Data provided
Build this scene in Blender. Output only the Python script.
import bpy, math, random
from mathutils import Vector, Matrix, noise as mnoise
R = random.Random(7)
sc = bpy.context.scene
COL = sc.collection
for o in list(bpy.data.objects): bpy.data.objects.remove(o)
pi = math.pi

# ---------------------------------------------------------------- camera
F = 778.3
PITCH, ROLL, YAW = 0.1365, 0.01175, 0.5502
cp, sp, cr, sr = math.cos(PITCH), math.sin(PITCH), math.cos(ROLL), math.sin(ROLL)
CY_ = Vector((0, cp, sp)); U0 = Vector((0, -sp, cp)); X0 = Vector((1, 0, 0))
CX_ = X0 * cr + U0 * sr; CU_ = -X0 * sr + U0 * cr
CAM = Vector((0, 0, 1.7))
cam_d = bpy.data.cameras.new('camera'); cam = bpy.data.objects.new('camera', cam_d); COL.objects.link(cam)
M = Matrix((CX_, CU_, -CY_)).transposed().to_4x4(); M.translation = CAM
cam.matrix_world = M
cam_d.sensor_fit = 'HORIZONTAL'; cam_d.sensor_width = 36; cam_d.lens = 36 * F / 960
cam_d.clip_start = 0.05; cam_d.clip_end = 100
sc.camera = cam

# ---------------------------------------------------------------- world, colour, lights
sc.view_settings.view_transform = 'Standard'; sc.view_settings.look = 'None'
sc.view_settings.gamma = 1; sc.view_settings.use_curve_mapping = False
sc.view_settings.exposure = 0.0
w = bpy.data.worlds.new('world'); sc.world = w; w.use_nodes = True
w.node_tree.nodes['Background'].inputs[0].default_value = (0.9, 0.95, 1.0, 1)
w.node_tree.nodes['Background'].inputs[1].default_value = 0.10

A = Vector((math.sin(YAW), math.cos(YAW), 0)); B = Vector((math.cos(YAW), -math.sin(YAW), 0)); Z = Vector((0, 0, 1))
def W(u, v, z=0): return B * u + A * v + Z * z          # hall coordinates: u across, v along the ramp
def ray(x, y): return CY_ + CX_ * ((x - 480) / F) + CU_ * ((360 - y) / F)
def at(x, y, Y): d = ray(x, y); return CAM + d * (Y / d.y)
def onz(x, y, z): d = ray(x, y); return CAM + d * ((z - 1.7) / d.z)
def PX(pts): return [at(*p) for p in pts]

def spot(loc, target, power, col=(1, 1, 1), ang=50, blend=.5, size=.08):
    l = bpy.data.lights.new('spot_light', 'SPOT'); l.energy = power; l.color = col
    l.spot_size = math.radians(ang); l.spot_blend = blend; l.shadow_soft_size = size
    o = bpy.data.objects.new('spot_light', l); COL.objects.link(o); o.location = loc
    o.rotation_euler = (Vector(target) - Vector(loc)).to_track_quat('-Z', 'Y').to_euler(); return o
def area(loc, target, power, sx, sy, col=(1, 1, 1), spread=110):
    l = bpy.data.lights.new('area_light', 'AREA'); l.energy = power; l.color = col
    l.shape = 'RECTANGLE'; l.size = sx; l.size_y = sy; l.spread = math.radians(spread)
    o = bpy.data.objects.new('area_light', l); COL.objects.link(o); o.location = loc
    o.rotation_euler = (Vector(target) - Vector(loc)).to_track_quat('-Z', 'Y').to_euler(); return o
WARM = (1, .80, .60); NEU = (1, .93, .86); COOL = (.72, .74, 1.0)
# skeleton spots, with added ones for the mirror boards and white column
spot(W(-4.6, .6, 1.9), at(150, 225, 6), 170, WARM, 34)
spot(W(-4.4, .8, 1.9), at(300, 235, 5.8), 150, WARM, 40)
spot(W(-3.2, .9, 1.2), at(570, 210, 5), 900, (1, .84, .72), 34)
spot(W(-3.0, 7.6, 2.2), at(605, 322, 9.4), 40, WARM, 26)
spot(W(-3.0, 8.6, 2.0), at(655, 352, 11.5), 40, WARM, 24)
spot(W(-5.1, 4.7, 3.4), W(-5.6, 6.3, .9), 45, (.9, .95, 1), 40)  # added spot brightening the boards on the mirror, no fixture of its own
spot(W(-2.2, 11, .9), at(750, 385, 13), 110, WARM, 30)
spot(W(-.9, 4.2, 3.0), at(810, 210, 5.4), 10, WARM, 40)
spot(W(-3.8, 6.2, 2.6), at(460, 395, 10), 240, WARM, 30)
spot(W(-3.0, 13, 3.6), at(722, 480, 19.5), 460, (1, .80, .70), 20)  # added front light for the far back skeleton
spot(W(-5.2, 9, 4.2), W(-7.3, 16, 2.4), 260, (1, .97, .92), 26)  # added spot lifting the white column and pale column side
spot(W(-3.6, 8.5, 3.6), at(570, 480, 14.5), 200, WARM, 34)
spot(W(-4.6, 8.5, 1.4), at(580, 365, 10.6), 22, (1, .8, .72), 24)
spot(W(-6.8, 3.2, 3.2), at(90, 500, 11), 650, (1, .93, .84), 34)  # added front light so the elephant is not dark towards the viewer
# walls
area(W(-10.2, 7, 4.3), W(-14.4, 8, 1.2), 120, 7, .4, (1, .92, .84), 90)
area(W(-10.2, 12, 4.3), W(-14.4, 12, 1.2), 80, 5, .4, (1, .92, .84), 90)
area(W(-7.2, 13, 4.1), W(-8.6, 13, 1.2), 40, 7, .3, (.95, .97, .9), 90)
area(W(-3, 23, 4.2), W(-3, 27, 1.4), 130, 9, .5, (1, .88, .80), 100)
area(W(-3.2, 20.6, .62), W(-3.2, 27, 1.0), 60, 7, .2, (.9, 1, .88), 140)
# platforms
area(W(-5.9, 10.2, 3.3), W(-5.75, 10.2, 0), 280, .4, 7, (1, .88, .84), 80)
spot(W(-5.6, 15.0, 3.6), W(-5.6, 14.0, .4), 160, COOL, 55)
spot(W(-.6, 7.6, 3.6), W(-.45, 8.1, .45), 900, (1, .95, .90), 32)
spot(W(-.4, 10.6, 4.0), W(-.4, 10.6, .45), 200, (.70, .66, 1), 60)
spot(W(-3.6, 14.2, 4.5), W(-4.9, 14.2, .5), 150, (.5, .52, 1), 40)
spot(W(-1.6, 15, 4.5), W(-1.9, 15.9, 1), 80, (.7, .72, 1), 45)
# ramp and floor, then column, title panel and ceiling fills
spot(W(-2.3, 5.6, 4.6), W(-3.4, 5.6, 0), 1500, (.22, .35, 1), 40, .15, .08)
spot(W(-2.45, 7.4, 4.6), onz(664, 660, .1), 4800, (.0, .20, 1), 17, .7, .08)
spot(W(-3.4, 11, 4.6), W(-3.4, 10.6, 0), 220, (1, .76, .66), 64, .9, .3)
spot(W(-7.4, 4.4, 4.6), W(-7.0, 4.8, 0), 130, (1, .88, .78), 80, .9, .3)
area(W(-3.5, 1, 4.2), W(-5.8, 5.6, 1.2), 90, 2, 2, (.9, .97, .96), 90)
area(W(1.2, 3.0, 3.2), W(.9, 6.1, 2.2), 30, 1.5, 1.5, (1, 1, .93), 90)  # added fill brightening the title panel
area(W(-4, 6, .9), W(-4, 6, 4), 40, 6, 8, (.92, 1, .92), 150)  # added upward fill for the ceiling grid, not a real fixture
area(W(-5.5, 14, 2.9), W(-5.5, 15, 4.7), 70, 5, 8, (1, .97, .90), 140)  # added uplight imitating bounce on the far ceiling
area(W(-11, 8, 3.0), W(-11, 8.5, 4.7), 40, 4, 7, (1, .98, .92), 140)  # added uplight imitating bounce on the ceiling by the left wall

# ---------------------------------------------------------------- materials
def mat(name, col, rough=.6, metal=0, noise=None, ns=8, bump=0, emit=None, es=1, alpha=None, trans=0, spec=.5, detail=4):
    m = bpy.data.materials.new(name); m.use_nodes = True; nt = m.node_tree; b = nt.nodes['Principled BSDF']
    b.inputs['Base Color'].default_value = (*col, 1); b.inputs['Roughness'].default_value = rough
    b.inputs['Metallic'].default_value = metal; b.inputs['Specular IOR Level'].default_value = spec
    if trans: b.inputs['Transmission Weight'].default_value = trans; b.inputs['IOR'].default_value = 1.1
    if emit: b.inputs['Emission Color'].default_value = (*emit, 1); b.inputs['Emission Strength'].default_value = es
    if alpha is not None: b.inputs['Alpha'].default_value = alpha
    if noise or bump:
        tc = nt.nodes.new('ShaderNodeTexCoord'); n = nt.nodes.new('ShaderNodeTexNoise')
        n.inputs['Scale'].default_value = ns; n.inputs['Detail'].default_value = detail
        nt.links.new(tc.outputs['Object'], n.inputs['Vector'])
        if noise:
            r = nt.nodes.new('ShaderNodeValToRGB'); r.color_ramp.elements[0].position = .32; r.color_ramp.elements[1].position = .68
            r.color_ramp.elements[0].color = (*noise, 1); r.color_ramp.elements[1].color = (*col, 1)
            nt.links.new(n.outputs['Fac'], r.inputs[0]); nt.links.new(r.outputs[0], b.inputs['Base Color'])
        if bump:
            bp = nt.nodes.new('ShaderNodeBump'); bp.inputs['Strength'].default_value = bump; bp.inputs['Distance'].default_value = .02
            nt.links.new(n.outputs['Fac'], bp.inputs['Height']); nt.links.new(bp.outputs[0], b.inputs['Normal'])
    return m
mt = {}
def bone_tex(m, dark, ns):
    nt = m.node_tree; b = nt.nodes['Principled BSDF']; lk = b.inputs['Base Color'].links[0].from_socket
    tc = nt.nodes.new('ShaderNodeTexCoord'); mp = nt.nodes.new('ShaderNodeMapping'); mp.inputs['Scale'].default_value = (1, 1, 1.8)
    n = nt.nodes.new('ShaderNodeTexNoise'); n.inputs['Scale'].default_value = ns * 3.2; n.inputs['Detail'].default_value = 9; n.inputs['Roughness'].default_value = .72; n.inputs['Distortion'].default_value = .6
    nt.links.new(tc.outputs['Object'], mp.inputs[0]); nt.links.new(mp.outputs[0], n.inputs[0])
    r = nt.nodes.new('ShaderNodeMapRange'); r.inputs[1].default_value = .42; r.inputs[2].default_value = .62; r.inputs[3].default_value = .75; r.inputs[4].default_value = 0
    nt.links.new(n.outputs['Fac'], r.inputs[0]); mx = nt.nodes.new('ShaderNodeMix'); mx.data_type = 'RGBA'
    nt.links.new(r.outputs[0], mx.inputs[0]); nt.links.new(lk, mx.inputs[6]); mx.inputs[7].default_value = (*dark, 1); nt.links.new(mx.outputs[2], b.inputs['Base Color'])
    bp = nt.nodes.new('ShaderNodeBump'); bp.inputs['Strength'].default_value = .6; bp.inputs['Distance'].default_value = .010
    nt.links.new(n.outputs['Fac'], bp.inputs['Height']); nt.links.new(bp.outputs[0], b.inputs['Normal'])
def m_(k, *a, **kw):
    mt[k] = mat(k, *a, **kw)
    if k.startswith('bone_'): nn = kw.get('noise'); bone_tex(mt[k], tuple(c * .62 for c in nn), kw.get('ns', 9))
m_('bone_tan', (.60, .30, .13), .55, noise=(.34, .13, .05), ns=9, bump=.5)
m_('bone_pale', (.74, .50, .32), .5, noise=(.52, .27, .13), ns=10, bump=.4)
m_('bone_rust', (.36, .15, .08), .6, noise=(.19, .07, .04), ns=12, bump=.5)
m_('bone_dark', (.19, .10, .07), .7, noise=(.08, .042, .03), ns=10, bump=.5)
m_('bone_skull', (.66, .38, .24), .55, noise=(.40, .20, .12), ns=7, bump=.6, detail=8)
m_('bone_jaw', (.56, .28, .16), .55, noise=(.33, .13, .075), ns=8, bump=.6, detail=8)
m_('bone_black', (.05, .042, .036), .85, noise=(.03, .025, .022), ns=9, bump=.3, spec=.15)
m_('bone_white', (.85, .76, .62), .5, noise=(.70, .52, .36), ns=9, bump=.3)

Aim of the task
Quote the listing word for word from its first line through the line in which "pi = math.pi" appears.

Full output
Build this scene in Blender. Output only the Python script.
import bpy, math, random
from mathutils import Vector, Matrix, noise as mnoise
R = random.Random(7)
sc = bpy.context.scene
COL = sc.collection
for o in list(bpy.data.objects): bpy.data.objects.remove(o)
pi = math.pi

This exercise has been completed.